The reason Short Back, Inventor and Pate are all joined together, with the credits taken out, dates back to the original BBC Video release back in 1984.
BBC comedy programmes became available to buy on video for the first time in 1983 and 1984.
The first programmes to make it onto BBC Video included The Fall and Rise of Reginald Perrin, The Good Life, Butterflies, Fawlty Towers, The Goodies, Open All Hours and Last of the Summer Wine.
On these early videos, for some unknown reason, these programmes were often 'top and tailed', joining two or three episodes together, removing the intermediate titles, and making a new set of closing credits, combining all the credits from all the relevent episodes.

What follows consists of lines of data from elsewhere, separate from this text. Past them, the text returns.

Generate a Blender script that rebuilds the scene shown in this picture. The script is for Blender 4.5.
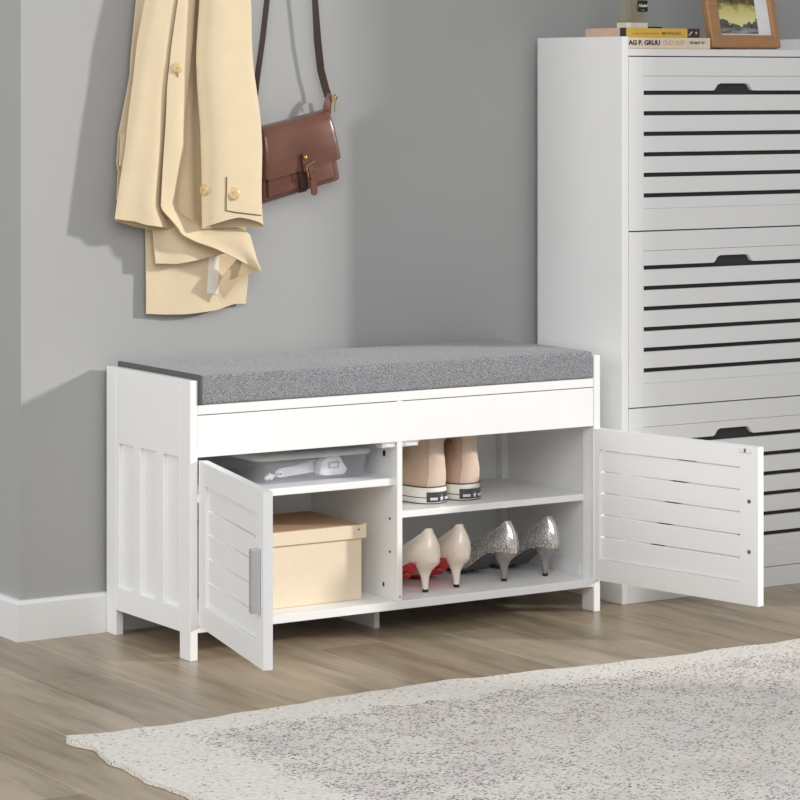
import bpy, bmesh, math, random
from mathutils import Vector, Matrix, noise
random.seed(7)
S = bpy.context.scene
COL = S.collection
for o in list(bpy.data.objects): bpy.data.objects.remove(o)

# ------------------------------------------------------------------ camera, world, lights, exposure
cam_d = bpy.data.cameras.new('camera'); cam = bpy.data.objects.new('camera', cam_d); COL.objects.link(cam)
YAW = 0.5707
cam.location = (-2.4591, -4.523, 1.0333)
cam.rotation_euler = (math.pi/2, 0, -YAW)
cam_d.sensor_width = 36; cam_d.lens = 2883.2/800*36
cam_d.shift_x = 0.0; cam_d.shift_y = -(400-81.68)/800
cam_d.clip_start = .1; cam_d.clip_end = 60
S.camera = cam

world = bpy.data.worlds.new('world'); S.world = world; world.use_nodes = True
bg = world.node_tree.nodes['Background']
bg.inputs[0].default_value = (0.93, 0.96, 1.0, 1); bg.inputs[1].default_value = 0.46

sun_d = bpy.data.lights.new('sun', 'SUN'); sun = bpy.data.objects.new('sun', sun_d); COL.objects.link(sun)
sun_d.energy = 2.35; sun_d.angle = math.radians(3.5); sun_d.color = (1.0, 0.98, 0.95)
sun.location = (4, -3, 2.5)
sun.rotation_euler = Vector((-0.82, 0.57, -0.32)).to_track_quat('-Z', 'Y').to_euler()

def area(name, loc, target, size, energy, color=(1, 1, 1)):
    d = bpy.data.lights.new(name, 'AREA'); o = bpy.data.objects.new(name, d); COL.objects.link(o)
    d.shape = 'RECTANGLE'; d.size, d.size_y = size; d.energy = energy; d.color = color
    o.location = loc; o.rotation_euler = (Vector(target)-Vector(loc)).to_track_quat('-Z', 'Y').to_euler()
area('front_fill', (-1.3, -3.2, 2.3), (0.5, 0.2, 0.25), (2.4, 2.0), 60)  # added fill from the front, brightens the bench interior
area('left_fill', (-3.8, .15, 1.5), (0.2, 0.1, 0.4), (1.2, 1.8), 45)  # added fill for the faces turned left; no window stands there

S.view_settings.view_transform = 'Standard'; S.view_settings.look = 'None'
S.view_settings.exposure = 0.0; S.view_settings.gamma = 1.0; S.view_settings.use_curve_mapping = False

# ------------------------------------------------------------------ materials
def lin(c):
    return tuple(((x/255)/12.92 if x/255 <= .04045 else ((x/255+.055)/1.055)**2.4) for x in c)
class NT:
    def __init__(s, name):
        s.m = bpy.data.materials.new(name); s.m.use_nodes = True; s.t = s.m.node_tree
        s.b = s.t.nodes['Principled BSDF']; s.out = s.t.nodes['Material Output']
    def n(s, ty, **k):
        x = s.t.nodes.new(ty)
        for a, v in k.items(): setattr(x, a, v)
        return x
    def l(s, a, b): s.t.links.new(a, b)
    def coord(s, scale=(1, 1, 1), rot=(0, 0, 0), loc=(0, 0, 0)):
        tc = s.n('ShaderNodeTexCoord'); mp = s.n('ShaderNodeMapping')
        mp.inputs['Scale'].default_value = scale; mp.inputs['Rotation'].default_value = rot; mp.inputs['Location'].default_value = loc
        s.l(tc.outputs['Object'], mp.inputs[0]); return mp.outputs[0]
    def noise(s, vec, scale, detail=3, rough=.5):
        x = s.n('ShaderNodeTexNoise'); x.inputs['Scale'].default_value = scale; x.inputs['Detail'].default_value = detail
        x.inputs['Roughness'].default_value = rough; s.l(vec, x.inputs['Vector']); return x.outputs['Fac']
    def ramp(s, fac, stops):
        r = s.n('ShaderNodeValToRGB'); e = r.color_ramp.elements
        while len(e) < len(stops): e.new(.5)
        for k, (p, c) in enumerate(stops): e[k].position = p; e[k].color = (*c[:3], 1)
        s.l(fac, r.inputs[0]); return r.outputs[0]
    def bump(s, h, strength, dist=.001, normal=None):
        b = s.n('ShaderNodeBump'); b.inputs['Strength'].default_value = strength; b.inputs['Distance'].default_value = dist
        s.l(h, b.inputs['Height'])
        if normal: s.l(normal, b.inputs['Normal'])
        return b.outputs[0]
    def mix(s, fac, a, b, mode='MIX'):
        x = s.n('ShaderNodeMix', data_type='RGBA', blend_type=mode)
        for sock, v in ((x.inputs[0], fac), (x.inputs[6], a), (x.inputs[7], b)):
            if isinstance(v, (int, float)): sock.default_value = v
            elif isinstance(v, tuple): sock.default_value = (*v[:3], 1)
            else: s.l(v, sock)
        return x.outputs[2]
    def math(s, op, a, b=0.0):
        x = s.n('ShaderNodeMath', operation=op)
        for sock, v in ((x.inputs[0], a), (x.inputs[1], b)):
            if isinstance(v, (int, float)): sock.default_value = v
            else: s.l(v, sock)
        return x.outputs[0]
def simple(name, rgb, rough=.5, metal=0.0, spec=.5, nscale=60, namt=.05, bump=0.0, bscale=300, coat=0.0, sheen=0.0):
    t = NT(name); c = lin(rgb); v = t.coord()
    f = t.noise(v, nscale, 3)
    t.l(t.ramp(f, [(.3, tuple(x*(1-namt) for x in c)), (.7, tuple(min(1, x*(1+namt)) for x in c))]), t.b.inputs['Base Color'])
    t.b.inputs['Roughness'].default_value = rough; t.b.inputs['Metallic'].default_value = metal
    t.b.inputs['Specular IOR Level'].default_value = spec
    t.b.inputs['Coat Weight'].default_value = coat; t.b.inputs['Sheen Weight'].default_value = sheen
    if bump: t.l(t.bump(t.noise(v, bscale, 2), bump), t.b.inputs['Normal'])
    return t.m

M = {}
M['paint'] = simple('white_paint', (246, 246, 245), .42, nscale=8, namt=.01)
M['wall'] = simple('grey_wall_paint', (173, 173, 172), .85, spec=.2, nscale=5, namt=.012, bump=.15, bscale=350)
M['cabinet_paint'] = simple('cool_white_paint', (241, 241, 240), .45, nscale=8, namt=.01)
M['trim'] = simple('white_trim_paint', (238, 238, 237), .5, nscale=6, namt=.01)
M['dark'] = simple('dark_interior', (58, 55, 57), .7, nscale=20)
M['hole'] = simple('dark_hole', (30, 28, 28), .8)
M['steel'] = simple('steel', (150, 150, 152), .3, metal=1)
M['handle'] = simple('satin_grey_metal', (196, 195, 198), .38, metal=.55, nscale=200, namt=.03)
M['brass'] = simple('old_brass', (190, 155, 95), .3, metal=1, nscale=150, namt=.1)
M['box'] = simple('cream_card', (232, 215, 189), .75, nscale=60, namt=.015, bump=.05)
M['box_top_shade'] = simple('shaded_card', (186, 152, 122), .75, nscale=40, namt=.02, bump=.05)  # card colour darkened to carry the shade on the lid top
M['coat'] = simple('beige_gabardine', (226, 207, 174), .85, spec=.2, nscale=30, namt=.02, bump=.25, bscale=900, sheen=.15)
M['coat_lining'] = simple('beige_coat_lining', (206, 184, 150), .9, spec=.2, nscale=30, namt=.03, bump=.2, bscale=900)
M['ribbon'] = simple('white_ribbon', (240, 236, 226), .7)
M['thread'] = simple('dark_stitching', (120, 96, 66), .9)
M['horn'] = simple('tan_horn_button', (220, 188, 138), .3, nscale=90, namt=.12, coat=.3)
M['rubber'] = simple('cream_rubber', (238, 234, 222), .55, nscale=80, namt=.02)
M['black_line'] = simple('black_rubber_line', (48, 44, 46), .6)
M['canvas'] = simple('tan_canvas', (204, 174, 150), .9, nscale=25, namt=.05, bump=.4, bscale=1500)
M['canvas_light'] = simple('pale_tan_canvas', (220, 198, 180), .85, nscale=40, namt=.03, bump=.3, bscale=1500)
M['sneaker_label'] = simple('black_glossy_label', (62, 64, 68), .25, coat=.5)
M['silver_print'] = simple('silver_print', (225, 226, 230), .35, metal=.2)
M['nude'] = simple('nude_patent', (245, 230, 214), .22, nscale=30, namt=.015, coat=.5)
M['nude_in'] = simple('nude_lining', (226, 206, 188), .6)
M['red'] = simple('red_sole_lacquer', (230, 42, 56), .35, nscale=60, namt=.04)
M['black_tip'] = simple('black_heel_tip', (32, 28, 30), .5)
M['pewter'] = simple('pewter_heel', (168, 160, 158), .22, metal=.75, nscale=40, namt=.05)
M['dark_sole'] = simple('charcoal_sole', (86, 84, 86), .5)
M['bright_strip'] = simple('silver_back_strip', (226, 224, 220), .15, metal=.9)
M['leather'] = simple('brown_leather', (108, 68, 54), .3, nscale=14, namt=.16, bump=.12, bscale=500, coat=.3)
M['leather_dark'] = simple('dark_brown_leather', (62, 42, 34), .42, nscale=30, namt=.12, bump=.12, bscale=500)
M['page'] = simple('cover_taupe', (206, 178, 158), .6)
M['yellow'] = simple('mustard_spine', (226, 186, 84), .55)
M['book_dark'] = simple('dark_brown_spine', (78, 56, 48), .5)
M['cream_spine'] = simple('cream_spine', (232, 216, 194), .6)
M['ink'] = simple('black_ink', (40, 34, 32), .7)
M['ink_tan'] = simple('tan_ink', (212, 178, 148), .7)
M['ink_brown'] = simple('brown_ink', (140, 104, 50), .7)
M['white_plastic'] = simple('white_plastic', (242, 240, 236), .35)
M['grey_plastic'] = simple('grey_fabric_strap', (196, 192, 198), .6)
M['window_grey'] = simple('grey_window_rim', (150, 150, 156), .5)
M['black_label'] = simple('black_label', (26, 24, 30), .4)
M['mat'] = simple('white_mount_board', (238, 238, 236), .8)
M['notebook'] = simple('black_notebook', (48, 46, 46), .6)

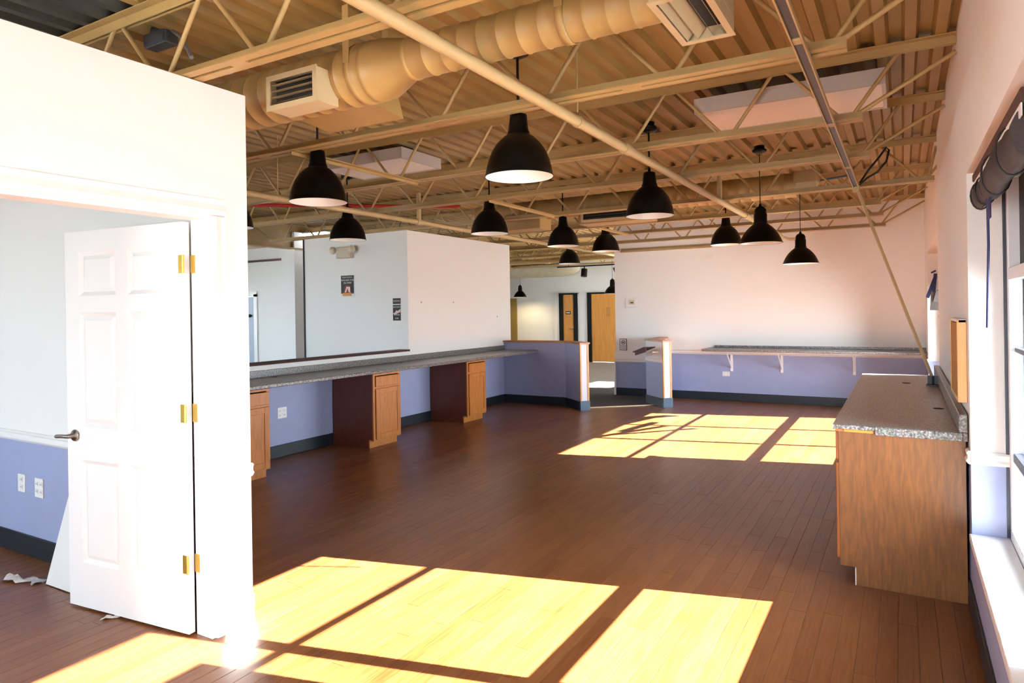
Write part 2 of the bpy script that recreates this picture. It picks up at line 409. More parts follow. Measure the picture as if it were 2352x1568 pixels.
for i, p in enumerate(planks):
    t = min(1, max(0, random.gauss(.5, .26)))
    if i < 300:
        mb = MB(); plank_into(mb, p); mb.build('plank', PLANK, fl, tone=t)
    else:
        tones += [t]*plank_into(rest, p)
tag(rest.build('distant_planks', PLANK, fl, tone=tones), kind='stuff')

# windows of the right wall
def window(name, y0, y1, z0, z1, mulls, label):
    w = empty(name, (.48, (y0+y1)/2, z0), label, None, None, 'structure')
    xg = .48
    for nm, b in (('frame_rail', (y0, y1, z0, z0+.05)), ('frame_rail', (y0, y1, z1-.05, z1)), ('frame_stile', (y0, y0+.05, z0+.05, z1-.05)), ('frame_stile', (y1-.06, y1, z0+.05, z1-.05))):
        MB().cbox(xg-.03, xg+.04, *b, .004).build(nm, FRAMEW, w)
    MB().cbox(xg-.03, xg+.04, y0+.05, y1-.06, 1.70, 1.76, .004).build('transom', FRAMEW, w)
    for ym, t in mulls: MB().cbox(xg-.025, xg+.03, ym-t/2, ym+t/2, z0+.05, 1.70, .003).build('mullion', FRAMEK, w)
    MB().cbox(xg-.02, xg+.03, y0+.05, y1-.06, .80, .845, .003).build('glazing_bar', FRAMEK, w)
    MB().cbox(xg-.008, xg+.016, y0+.05, y1-.06, 1.344, 1.366, .002).build('glazing_bar', FRAMEK, w)
    MB().box(xg-.044, xg-.0305, y1-.012, y1-.001, z0+.01, z1-.01).build('gasket', FRAMEK, w)
    ys = [y0+.05]+[m for m, _ in mulls]+[y1-.06]
    for i in range(len(ys)-1): MB().box(xg+.000, xg+.005, ys[i], ys[i+1], z0+.05, 1.70).build('pane', GLASS, w)
    MB().box(xg+.018, xg+.03, y0+.05, y1-.06, 1.76, z1-.05).build('upper_shade', SHADE, w)
    MB().cbox(XR-.012, xg-.03, y0+.001, y1-.001, z0-.03, z0+.006, .004).build('window_sill', TRIM, w)
    return w
w1 = window('window_1', *W1, ((2.98, .075), (1.80, .075)), 'near window in the right wall with white sill')
w2 = window('window_2', *W2, ((8.65, .055), (9.72, .055)), 'far window in the right wall beside the far wall')
portal('portal_1', (.60, (W1[0]+W1[1])/2, 1.08), (-1, 0, 0), W1[1]-W1[0], 1.3); portal('portal_2', (.60, (W2[0]+W2[1])/2, 1.08), (-1, 0, 0), W2[1]-W2[0], 1.3)
def plain_window(name, axis, p, c0, c1, z0, z1, label):
    w = empty(name, ((p, (c0+c1)/2, z0) if axis == 'x' else ((c0+c1)/2, p, z0)), label, None, None, 'structure')
    def bx(a0, a1, c0, c1, z0, z1):
        return MB().box(a0, a1, c0, c1, z0, z1) if axis == 'x' else MB().box(c0, c1, a0, a1, z0, z1)
    t = .06
    for b in ((c0, c1, z0, z0+t), (c0, c1, z1-t, z1), (c0, c0+t, z0+t, z1-t), (c1-t, c1, z0+t, z1-t)): bx(p-.03, p+.03, *b).build('window_frame', FRAMEW, w)
    bx(p-.004, p+.004, c0+t, c1-t, z0+t, z1-t).build('pane', GLASS, w)
plain_window('window_3', 'x', .44, W3[0], W3[1], W3[2], W3[3], 'small high window of the back hall')
plain_window('window_9', 'x', .44, *W4, 'wide window of the back hall')
plain_window('window_4', 'y', -2.7, -2.4, -.2, .5, 2.35, 'front window behind the camera')
plain_window('window_5', 'y', -2.7, -11.5, -7.5, .5, 2.35, 'front window of the side office')
plain_window('window_8', 'y', -2.7, -5.8, -3.6, .7, 2.3, 'office window behind the camera')
plain_window('window_6', 'x', -15.1, 3.5, 7.5, .9, 2.4, 'window in the far left wall')
plain_window('window_7', 'x', -15.1, 9.9, 13.5, .9, 2.4, 'second window in the far left wall')
# pavement outside
struct(MB().box(-60, 60, -60, 60, -.5, -.3).build('ground_outside', SOIL))

# baseboards and chair rails
def base(name, x0, x1, y0, y1): struct(MB().cbox(x0, x1, y0, y1, .001, .137, .003).build(name, SLATE))
base('baseboard_far', -3.55, XR-.012, YF-.012, YF); base('baseboard_far_hall', -4.565, -3.80, YF-.012, YF)
base('baseboard_reception', -5.98, -5.968, 2.35, 10.04); base('baseboard_right', XR-.012, XR, -2.6, 4.27); base('baseboard_right_far', XR-.012, XR, 7.60, YF-.012)
base('baseboard_office', -6.3, -3.06, 2.258, 2.27)
RAIL = [(0, 0), (.012, .004), (.022, .018), (.014, .030), (.014, .048), (.020, .058), (.010, .070), (0, .070)]
def rail(name, p0, p1, out): struct(MB().ext(RAIL, p0, p1, out, (0, 0, 1)).build(name, TRIM))
rail('trim_rail_far', (-3.55, YF, .775), (XR, YF, .775), (0, -1, 0)); rail('trim_rail_far_hall', (-4.585, YF, .60), (-3.66, YF, .60), (0, -1, 0))
rail('trim_rail_right', (XR, 4.18, .76), (XR, 4.27, .76), (-1, 0, 0)); rail('trim_rail_right_mid', (XR, 7.55, .76), (XR, 7.55-.02, .76), (-1, 0, 0))
rail('trim_rail_right_far', (XR, 10.86, .76), (XR, YF-.02, .76), (-1, 0, 0)); rail('trim_rail_jamb', (XR, 4.18, .76), (.45, 4.18, .76), (0, -1, 0))
rail('trim_rail_office', (-6.3, 2.27, .755), (-3.06, 2.27, .755), (0, -1, 0)); rail('trim_rail_office_back', (-6.0, 2.35, .745), (-2.94, 2.35, .745), (0, 1, 0))
struct(MB().box(-4.585, -3.72, YF-.003, YF, .137, .60).build('wall_far_panel', LAV)); 
struct(MB().box(-4.585, -3.72, YF-.0025, YF, .67, .81).build('wall_far_patch', WHITE))
struct(MB().cbox(-4.60, -4.565, YF-.02, YF+.13, 0.001, .60, .003).build('trim_corner_guard', TRIM))
struct(MB().box(-2.953, -2.94, 2.215, 2.35, .001, .140).xf(Matrix.Translation((.013, 0, 0))).build('baseboard_office_front', mat('pale_grey_base', lin(206, 212, 216), .5)))

# office door: casing, slab, hinges, lever
cas = [(0, 0), (.016, .006), (.020, .030), (.012, .060), (.016, .085), (0, .085)]
struct(MB().ext(cas, (-2.94, 2.125, 0.001), (-2.94, 2.125, 2.075), (1, 0, 0), (0, 1, 0)).build('trim_casing_hinge', TRIM))
struct(MB().ext(cas, (-2.94, 1.17, 0.001), (-2.94, 1.17, 2.075), (1, 0, 0), (0, -1, 0)).build('trim_casing_latch', TRIM))
struct(MB().ext(cas, (-2.94, 1.085, 2.075), (-2.94, 2.21, 2.075), (1, 0, 0), (0, 0, 1)).build('trim_casing_head', TRIM))
jm = empty('trim_door_jamb', (-3.0, 1.65, 0), 'white door jamb lining the office doorway', None, None, 'structure')
MB().box(-3.06, -2.94, 2.110, 2.125, 0.001, 2.06).build('jamb', TRIM, jm); MB().box(-3.06, -2.94, 1.17, 1.185, 0.001, 2.06).build('jamb', TRIM, jm); MB().box(-3.06, -2.94, 1.17, 2.125, 2.06, 2.075).build('jamb_head', TRIM, jm)
door = empty('door_1', (-3.068, 2.09, .012), 'white six panel office door standing open on brass hinges', None, None, 'structure')
ang = math.radians(180+5.5)
DM = Matrix.Translation((-3.068, 2.105, .012)) @ Matrix.Rotation(ang, 4, 'Z')   # local x along the slab, +y is the camera side after the turn
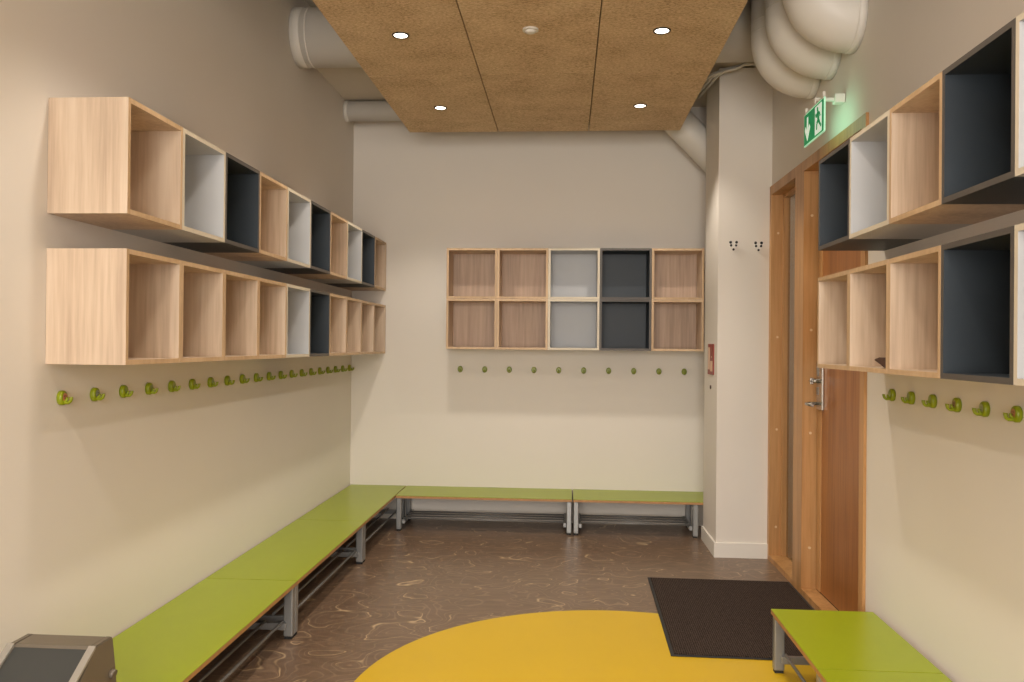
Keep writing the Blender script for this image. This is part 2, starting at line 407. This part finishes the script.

In the case of Reginald Perrin, seven half hour episodes were condensed into a two hour adaptation.
That's what they did in those days, you would rarely get a complete series of anything. Nowadays a whole series is released the day after it is shown on TV.
Anyhow, this 1984 Last of the Summer Wine BBC video, featuring the first three episodes from Series One, in this edited format, was re-released in 1990 as a WH Smith exclusive video, in similar packaging. This release also had the episodes edited, as before.
(The artwork on this single BBC Video box was quite stunning: it was a photograph of a cobwebby wine bottle, with Clegg, Compo and Blamire, and a fantastic view of Holmfirth, on the bottle label.)
In 1991 the remaining episodes of Series One were released as three full episodes.
In 1993 a double VHS video was released featuring two tapes called The Complete Last of the Summer Wine Series One. The tapes were exactly the same - the first tape had the first three episodes edited, the second tape had the remaining episodes as three full episodes.
And then in 2002, Playback released exactly the same content on both VHS and DVD.
So that ridiculous bit of adapting done in 1984 has remained ever since on video and DVD - no company in the UK has changed it (as far as I know, don't know about the latest DVDs). Can't speak for US versions.